Referring in his booklet notes to Denis Matthews’ 1942 recording of Mozart’s A major K. 488 concerto, Roger Beardsley writes that “some may find it uncharismatic or too monochrome.” Perhaps so, although one man’s “monochrome” is another man’s “cool” or “restrained”. Still, even among competing versions on 78s, as self-effacing a Mozartean as Clifford Curzon managed to generate a more singing line and dramatic subtext within his similarly scaled-down conception. And the bracing vitality and congenial soloist/orchestra interplay characterizing Arthur Rubinstein’s delicious late-1940s version with Vladimir Golschmann wipes the floor with Matthews’ clean but deferential pianism (at least he comes alive during his first-movement cadenza). The Liverpool Philharmonic’s strings dominate the winds and retain anachronistic, swoopy slides à la Mengelberg (annoyingly so in the first movement’s second theme).
You can’t deny the sheer digital poise and unflappable symmetry Matthews brings to Mozart’s C major Fantasie and Fugue and the A minor Sonata K. 310, although subsequent shellac interpretations by Schnabel and Lipatti boast distensions of phrase that heighten the composer’s harmonic tension to a greater degree than Matthews reveals.

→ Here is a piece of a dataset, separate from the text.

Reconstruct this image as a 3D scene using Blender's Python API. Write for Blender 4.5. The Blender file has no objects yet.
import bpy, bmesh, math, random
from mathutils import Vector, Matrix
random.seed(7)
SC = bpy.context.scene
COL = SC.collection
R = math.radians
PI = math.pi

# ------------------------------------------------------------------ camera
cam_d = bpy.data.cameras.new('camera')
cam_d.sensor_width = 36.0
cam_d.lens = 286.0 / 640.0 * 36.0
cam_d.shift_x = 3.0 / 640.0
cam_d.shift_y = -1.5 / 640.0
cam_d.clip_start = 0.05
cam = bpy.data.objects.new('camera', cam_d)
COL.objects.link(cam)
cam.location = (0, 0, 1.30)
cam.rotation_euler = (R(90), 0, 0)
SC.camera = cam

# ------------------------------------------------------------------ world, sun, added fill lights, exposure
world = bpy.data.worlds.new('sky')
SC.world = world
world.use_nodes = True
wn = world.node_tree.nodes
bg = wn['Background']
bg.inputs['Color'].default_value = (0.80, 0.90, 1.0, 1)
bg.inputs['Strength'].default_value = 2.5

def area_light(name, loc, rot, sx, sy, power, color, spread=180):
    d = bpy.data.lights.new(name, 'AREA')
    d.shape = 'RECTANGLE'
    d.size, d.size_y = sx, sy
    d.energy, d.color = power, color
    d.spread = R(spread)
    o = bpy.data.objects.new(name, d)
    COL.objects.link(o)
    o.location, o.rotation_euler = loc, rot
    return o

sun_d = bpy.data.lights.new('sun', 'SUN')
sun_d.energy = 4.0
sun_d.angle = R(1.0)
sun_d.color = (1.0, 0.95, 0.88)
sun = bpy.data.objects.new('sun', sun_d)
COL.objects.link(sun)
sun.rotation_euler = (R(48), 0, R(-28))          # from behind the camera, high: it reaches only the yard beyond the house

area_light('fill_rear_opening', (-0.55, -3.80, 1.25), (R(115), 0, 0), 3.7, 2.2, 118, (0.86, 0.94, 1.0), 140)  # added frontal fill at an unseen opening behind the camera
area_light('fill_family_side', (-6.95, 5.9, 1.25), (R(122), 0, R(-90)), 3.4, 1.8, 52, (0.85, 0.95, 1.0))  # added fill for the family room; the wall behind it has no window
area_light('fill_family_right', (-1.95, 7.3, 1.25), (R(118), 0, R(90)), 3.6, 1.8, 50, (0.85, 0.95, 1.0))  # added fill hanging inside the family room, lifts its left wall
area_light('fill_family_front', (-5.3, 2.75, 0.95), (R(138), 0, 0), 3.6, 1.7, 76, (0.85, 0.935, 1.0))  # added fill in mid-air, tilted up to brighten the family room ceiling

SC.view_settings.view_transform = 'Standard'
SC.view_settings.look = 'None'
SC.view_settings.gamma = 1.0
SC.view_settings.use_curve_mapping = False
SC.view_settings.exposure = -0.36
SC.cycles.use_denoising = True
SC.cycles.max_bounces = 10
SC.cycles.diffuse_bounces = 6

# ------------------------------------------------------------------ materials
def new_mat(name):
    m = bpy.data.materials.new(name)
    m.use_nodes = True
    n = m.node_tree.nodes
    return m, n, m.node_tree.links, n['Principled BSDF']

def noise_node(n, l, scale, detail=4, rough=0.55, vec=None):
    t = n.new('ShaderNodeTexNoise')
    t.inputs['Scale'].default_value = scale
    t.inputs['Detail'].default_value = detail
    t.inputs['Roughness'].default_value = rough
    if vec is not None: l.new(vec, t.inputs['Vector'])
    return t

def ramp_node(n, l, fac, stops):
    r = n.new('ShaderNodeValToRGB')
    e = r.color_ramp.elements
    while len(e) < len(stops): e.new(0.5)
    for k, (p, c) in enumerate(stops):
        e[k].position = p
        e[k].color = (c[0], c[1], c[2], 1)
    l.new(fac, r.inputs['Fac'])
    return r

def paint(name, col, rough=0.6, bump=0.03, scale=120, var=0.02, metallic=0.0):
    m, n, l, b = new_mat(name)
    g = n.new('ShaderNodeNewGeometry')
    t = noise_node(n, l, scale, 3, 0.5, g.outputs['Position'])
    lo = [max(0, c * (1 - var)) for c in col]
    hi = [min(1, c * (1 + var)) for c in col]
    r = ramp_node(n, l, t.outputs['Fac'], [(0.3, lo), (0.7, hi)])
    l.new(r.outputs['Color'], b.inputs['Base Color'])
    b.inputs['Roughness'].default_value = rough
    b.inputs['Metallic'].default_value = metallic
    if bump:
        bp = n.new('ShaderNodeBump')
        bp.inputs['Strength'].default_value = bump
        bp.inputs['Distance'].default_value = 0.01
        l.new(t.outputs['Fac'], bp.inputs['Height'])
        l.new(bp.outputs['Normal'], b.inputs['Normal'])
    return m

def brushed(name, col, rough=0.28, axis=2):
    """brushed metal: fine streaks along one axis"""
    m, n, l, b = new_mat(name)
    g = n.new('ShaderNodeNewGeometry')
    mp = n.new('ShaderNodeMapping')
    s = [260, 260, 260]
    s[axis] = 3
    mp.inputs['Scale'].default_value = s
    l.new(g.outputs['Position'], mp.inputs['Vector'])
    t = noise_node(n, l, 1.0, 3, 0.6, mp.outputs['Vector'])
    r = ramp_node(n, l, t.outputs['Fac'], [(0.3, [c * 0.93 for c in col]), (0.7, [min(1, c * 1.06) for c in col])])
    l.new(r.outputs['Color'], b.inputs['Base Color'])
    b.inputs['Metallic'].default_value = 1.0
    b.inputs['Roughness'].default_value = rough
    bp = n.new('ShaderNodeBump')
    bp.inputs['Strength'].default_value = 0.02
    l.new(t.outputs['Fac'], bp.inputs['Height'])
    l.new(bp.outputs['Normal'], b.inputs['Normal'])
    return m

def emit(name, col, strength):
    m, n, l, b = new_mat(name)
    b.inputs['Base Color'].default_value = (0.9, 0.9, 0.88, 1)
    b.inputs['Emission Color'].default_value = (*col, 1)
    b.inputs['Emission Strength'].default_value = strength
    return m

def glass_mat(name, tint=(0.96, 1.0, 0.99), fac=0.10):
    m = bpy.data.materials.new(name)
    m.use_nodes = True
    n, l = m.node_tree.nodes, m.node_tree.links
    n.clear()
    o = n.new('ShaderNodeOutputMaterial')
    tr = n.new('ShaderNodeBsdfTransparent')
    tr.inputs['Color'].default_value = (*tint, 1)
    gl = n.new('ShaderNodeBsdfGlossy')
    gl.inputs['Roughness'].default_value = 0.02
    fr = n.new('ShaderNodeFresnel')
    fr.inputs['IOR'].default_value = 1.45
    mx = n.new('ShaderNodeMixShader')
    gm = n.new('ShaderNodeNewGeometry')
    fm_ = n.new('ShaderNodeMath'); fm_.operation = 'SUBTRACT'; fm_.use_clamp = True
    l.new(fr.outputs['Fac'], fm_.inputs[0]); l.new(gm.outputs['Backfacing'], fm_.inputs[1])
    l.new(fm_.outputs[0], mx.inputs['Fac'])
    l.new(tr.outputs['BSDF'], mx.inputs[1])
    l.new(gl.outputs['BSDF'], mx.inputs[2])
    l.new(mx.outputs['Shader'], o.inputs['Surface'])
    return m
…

Matthews’ 1946 Beethoven Op. 109 Sonata is a beauty. He matches Schnabel’s pliable poetry and canny timing in the first two movements while avoiding the older pianist’s tendency to snatch at the Prestissimo’s phrase endings. If Matthews doesn’t quite achieve Schnabel’s introspective, trembling depths in the third movement, and takes the quick, central variation at a relatively cautious clip, his heartfelt playing achieves marvelous textural and linear clarity from which any pianist can learn. The two John Field Nocturnes also receive pellucid, refined performances. Roger Beardsley’s transfers contain a high level of surface noise yet still sound full and realistic.